JEFF CARLTON
Associated Press Writer/Photo Courtesy AP
DALLAS (AP) — Murder charges were dropped at the prosecution’s request Thursday in the dragging death of a black man, and the two white men who had been accused of killing him were released from jail.
Shannon Finley and Charles Crostley were released Thursday afternoon in Paris, in east Texas, after a judge granted the special prosecutor’s motion to dismiss the case. The two men had been charged with fatally striking 24-year-old Brandon McClelland with a pickup truck in September following a late-night beer run the three friends had made to the neighboring state of Oklahoma.

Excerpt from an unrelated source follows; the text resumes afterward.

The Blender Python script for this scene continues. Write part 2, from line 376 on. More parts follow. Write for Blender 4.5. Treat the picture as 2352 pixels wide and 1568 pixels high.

The case had been unraveling in recent months because of a lack of eyewitnesses and physical evidence. Last month, a gravel truck driver gave a sworn statement acknowledging he might have accidentally run over McClelland.

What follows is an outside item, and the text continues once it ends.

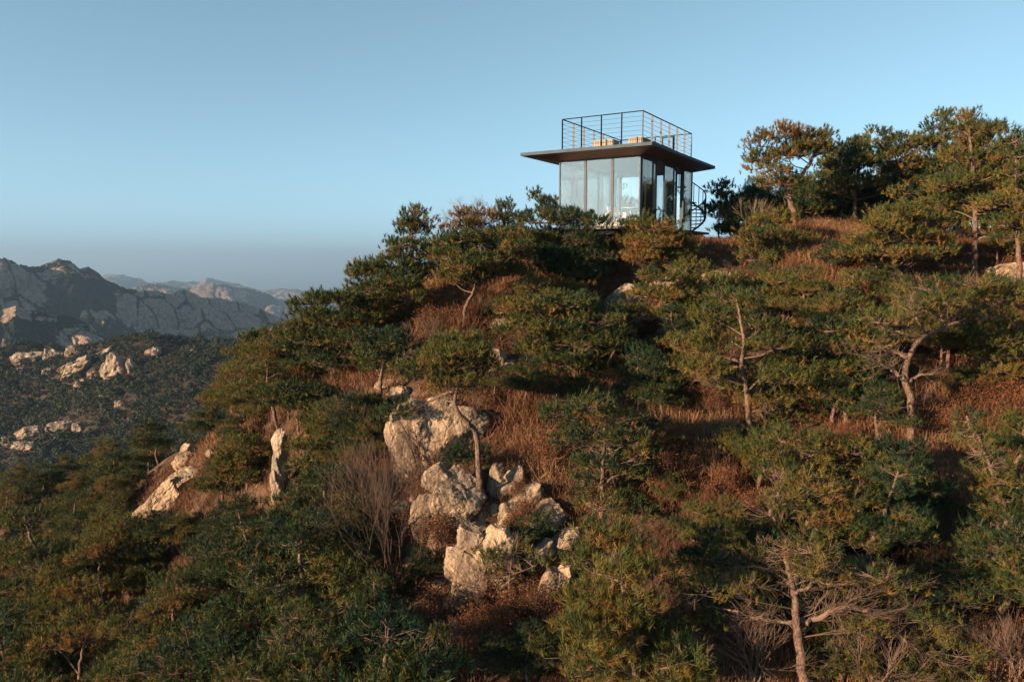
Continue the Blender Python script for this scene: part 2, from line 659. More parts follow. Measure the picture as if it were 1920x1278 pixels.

“After investigation, it has been determined this case should be dismissed in the interests of justice,” special prosecutor Toby Shook said. “The decision is about the state of the evidence in the case as it exists today.”
Shook said the investigation will continue. The gravel truck driver is unlikely to face charges.
Finley’s trial had been scheduled to begin next month, with Crostley’s to follow in September.
“I believed all along there was insufficiency of the evidence,” said Ben Massar, Finley’s attorney. “The facts in this case did not add up to these two kids being guilty of the charge.”
“I think it’s very simple,” said David Turner, Crostley’s lawyer. “These fellows didn’t do it.”
Finley and Crostley had been unable to post their bonds and had remained in jail since being arrested last year.
Authorities have said Finley, Crostley and McClelland were friends who drove across the Oklahoma state line for beer in September. They argued on the way back about whether Finley was too drunk to drive, and McClelland got out of the car to walk home.
Authorities had alleged that Finley then ran down McClelland, whose body was caught under the truck and dragged about 70 feet (20 meters). His mangled body was found along a country road.
The racial implications of the case reminded some of the murder of James Byrd, who was chained by the ankles to the bumper of a pickup truck and dragged to death in 1998 in the east Texas town of Jasper. Three white men were convicted of killing him; two are on death row and the other is serving a life term.
McClelland’s death brought out protesters from the Nation of Islam and the New Black Panther Party. A rally last year also attracted at least one acknowledged member of the Ku Klux Klan to Paris, about 90 miles (145 kilometers) northeast of Dallas.